> What is being asked
What follows is a listing; give it again exactly, in its entirety.

> Data shown
──────────────────────────────

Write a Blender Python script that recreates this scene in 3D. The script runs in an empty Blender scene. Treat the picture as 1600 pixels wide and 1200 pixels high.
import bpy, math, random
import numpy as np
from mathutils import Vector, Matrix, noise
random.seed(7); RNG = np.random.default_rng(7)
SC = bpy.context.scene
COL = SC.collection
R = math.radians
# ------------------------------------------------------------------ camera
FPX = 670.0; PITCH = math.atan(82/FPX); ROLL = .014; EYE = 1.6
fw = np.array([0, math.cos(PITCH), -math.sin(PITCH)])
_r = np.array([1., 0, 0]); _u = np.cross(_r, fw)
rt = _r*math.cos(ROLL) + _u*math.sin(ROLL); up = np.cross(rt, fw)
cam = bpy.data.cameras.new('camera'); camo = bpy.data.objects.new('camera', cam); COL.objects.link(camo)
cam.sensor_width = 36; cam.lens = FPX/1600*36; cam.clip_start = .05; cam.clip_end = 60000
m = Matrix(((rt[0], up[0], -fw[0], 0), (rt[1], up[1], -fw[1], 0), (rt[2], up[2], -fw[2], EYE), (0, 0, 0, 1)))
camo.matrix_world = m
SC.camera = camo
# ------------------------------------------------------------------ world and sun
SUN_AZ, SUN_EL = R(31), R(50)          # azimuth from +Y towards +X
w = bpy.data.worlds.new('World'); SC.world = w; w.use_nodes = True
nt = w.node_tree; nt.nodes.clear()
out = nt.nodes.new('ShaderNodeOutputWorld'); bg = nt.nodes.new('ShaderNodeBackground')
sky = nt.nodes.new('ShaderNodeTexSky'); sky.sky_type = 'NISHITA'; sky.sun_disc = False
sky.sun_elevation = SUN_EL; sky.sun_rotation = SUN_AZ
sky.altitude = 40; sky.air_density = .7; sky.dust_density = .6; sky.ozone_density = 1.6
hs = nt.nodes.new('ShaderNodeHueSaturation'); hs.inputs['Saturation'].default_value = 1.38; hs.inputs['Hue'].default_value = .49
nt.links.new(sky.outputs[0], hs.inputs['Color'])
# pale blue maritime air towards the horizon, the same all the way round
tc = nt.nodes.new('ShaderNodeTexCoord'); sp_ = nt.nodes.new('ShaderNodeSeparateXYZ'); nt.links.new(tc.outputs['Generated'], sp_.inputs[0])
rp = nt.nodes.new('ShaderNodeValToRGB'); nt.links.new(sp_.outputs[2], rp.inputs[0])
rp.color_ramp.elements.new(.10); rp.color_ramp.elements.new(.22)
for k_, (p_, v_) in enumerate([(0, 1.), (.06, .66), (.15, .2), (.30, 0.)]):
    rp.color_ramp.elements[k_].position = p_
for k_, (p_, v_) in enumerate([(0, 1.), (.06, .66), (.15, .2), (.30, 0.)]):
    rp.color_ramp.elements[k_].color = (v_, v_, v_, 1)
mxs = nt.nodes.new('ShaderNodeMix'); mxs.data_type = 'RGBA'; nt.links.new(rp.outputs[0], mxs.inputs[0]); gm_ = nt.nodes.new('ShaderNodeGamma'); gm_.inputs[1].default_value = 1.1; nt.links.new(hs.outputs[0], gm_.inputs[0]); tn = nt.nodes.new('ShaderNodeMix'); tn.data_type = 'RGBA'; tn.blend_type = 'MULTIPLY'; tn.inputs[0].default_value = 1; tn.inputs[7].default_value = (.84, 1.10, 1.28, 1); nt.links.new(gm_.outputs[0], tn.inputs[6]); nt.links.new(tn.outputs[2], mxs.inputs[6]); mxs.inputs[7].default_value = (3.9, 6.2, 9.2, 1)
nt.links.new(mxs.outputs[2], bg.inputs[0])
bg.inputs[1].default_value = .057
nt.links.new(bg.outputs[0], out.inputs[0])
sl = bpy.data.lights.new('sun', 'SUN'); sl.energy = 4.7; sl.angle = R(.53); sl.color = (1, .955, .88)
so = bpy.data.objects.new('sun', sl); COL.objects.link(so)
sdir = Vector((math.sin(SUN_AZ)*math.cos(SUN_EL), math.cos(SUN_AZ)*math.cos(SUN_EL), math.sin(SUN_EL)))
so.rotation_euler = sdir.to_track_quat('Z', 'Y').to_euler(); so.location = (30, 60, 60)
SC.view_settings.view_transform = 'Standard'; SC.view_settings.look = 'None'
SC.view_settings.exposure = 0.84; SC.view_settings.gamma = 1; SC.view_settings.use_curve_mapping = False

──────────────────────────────

> Exercise solution
Write a Blender Python script that recreates this scene in 3D. The script runs in an empty Blender scene. Treat the picture as 1600 pixels wide and 1200 pixels high.
import bpy, math, random
import numpy as np
from mathutils import Vector, Matrix, noise
random.seed(7); RNG = np.random.default_rng(7)
SC = bpy.context.scene
COL = SC.collection
R = math.radians
# ------------------------------------------------------------------ camera
FPX = 670.0; PITCH = math.atan(82/FPX); ROLL = .014; EYE = 1.6
fw = np.array([0, math.cos(PITCH), -math.sin(PITCH)])
_r = np.array([1., 0, 0]); _u = np.cross(_r, fw)
rt = _r*math.cos(ROLL) + _u*math.sin(ROLL); up = np.cross(rt, fw)
cam = bpy.data.cameras.new('camera'); camo = bpy.data.objects.new('camera', cam); COL.objects.link(camo)
cam.sensor_width = 36; cam.lens = FPX/1600*36; cam.clip_start = .05; cam.clip_end = 60000
m = Matrix(((rt[0], up[0], -fw[0], 0), (rt[1], up[1], -fw[1], 0), (rt[2], up[2], -fw[2], EYE), (0, 0, 0, 1)))
camo.matrix_world = m
SC.camera = camo
# ------------------------------------------------------------------ world and sun
SUN_AZ, SUN_EL = R(31), R(50)          # azimuth from +Y towards +X
w = bpy.data.worlds.new('World'); SC.world = w; w.use_nodes = True
nt = w.node_tree; nt.nodes.clear()
out = nt.nodes.new('ShaderNodeOutputWorld'); bg = nt.nodes.new('ShaderNodeBackground')
sky = nt.nodes.new('ShaderNodeTexSky'); sky.sky_type = 'NISHITA'; sky.sun_disc = False
sky.sun_elevation = SUN_EL; sky.sun_rotation = SUN_AZ
sky.altitude = 40; sky.air_density = .7; sky.dust_density = .6; sky.ozone_density = 1.6
hs = nt.nodes.new('ShaderNodeHueSaturation'); hs.inputs['Saturation'].default_value = 1.38; hs.inputs['Hue'].default_value = .49
nt.links.new(sky.outputs[0], hs.inputs['Color'])
# pale blue maritime air towards the horizon, the same all the way round
tc = nt.nodes.new('ShaderNodeTexCoord'); sp_ = nt.nodes.new('ShaderNodeSeparateXYZ'); nt.links.new(tc.outputs['Generated'], sp_.inputs[0])
rp = nt.nodes.new('ShaderNodeValToRGB'); nt.links.new(sp_.outputs[2], rp.inputs[0])
rp.color_ramp.elements.new(.10); rp.color_ramp.elements.new(.22)
for k_, (p_, v_) in enumerate([(0, 1.), (.06, .66), (.15, .2), (.30, 0.)]):
    rp.color_ramp.elements[k_].position = p_
for k_, (p_, v_) in enumerate([(0, 1.), (.06, .66), (.15, .2), (.30, 0.)]):
    rp.color_ramp.elements[k_].color = (v_, v_, v_, 1)
mxs = nt.nodes.new('ShaderNodeMix'); mxs.data_type = 'RGBA'; nt.links.new(rp.outputs[0], mxs.inputs[0]); gm_ = nt.nodes.new('ShaderNodeGamma'); gm_.inputs[1].default_value = 1.1; nt.links.new(hs.outputs[0], gm_.inputs[0]); tn = nt.nodes.new('ShaderNodeMix'); tn.data_type = 'RGBA'; tn.blend_type = 'MULTIPLY'; tn.inputs[0].default_value = 1; tn.inputs[7].default_value = (.84, 1.10, 1.28, 1); nt.links.new(gm_.outputs[0], tn.inputs[6]); nt.links.new(tn.outputs[2], mxs.inputs[6]); mxs.inputs[7].default_value = (3.9, 6.2, 9.2, 1)
nt.links.new(mxs.outputs[2], bg.inputs[0])
bg.inputs[1].default_value = .057
nt.links.new(bg.outputs[0], out.inputs[0])
sl = bpy.data.lights.new('sun', 'SUN'); sl.energy = 4.7; sl.angle = R(.53); sl.color = (1, .955, .88)
so = bpy.data.objects.new('sun', sl); COL.objects.link(so)
sdir = Vector((math.sin(SUN_AZ)*math.cos(SUN_EL), math.cos(SUN_AZ)*math.cos(SUN_EL), math.sin(SUN_EL)))
so.rotation_euler = sdir.to_track_quat('Z', 'Y').to_euler(); so.location = (30, 60, 60)
SC.view_settings.view_transform = 'Standard'; SC.view_settings.look = 'None'
SC.view_settings.exposure = 0.84; SC.view_settings.gamma = 1; SC.view_settings.use_curve_mapping = False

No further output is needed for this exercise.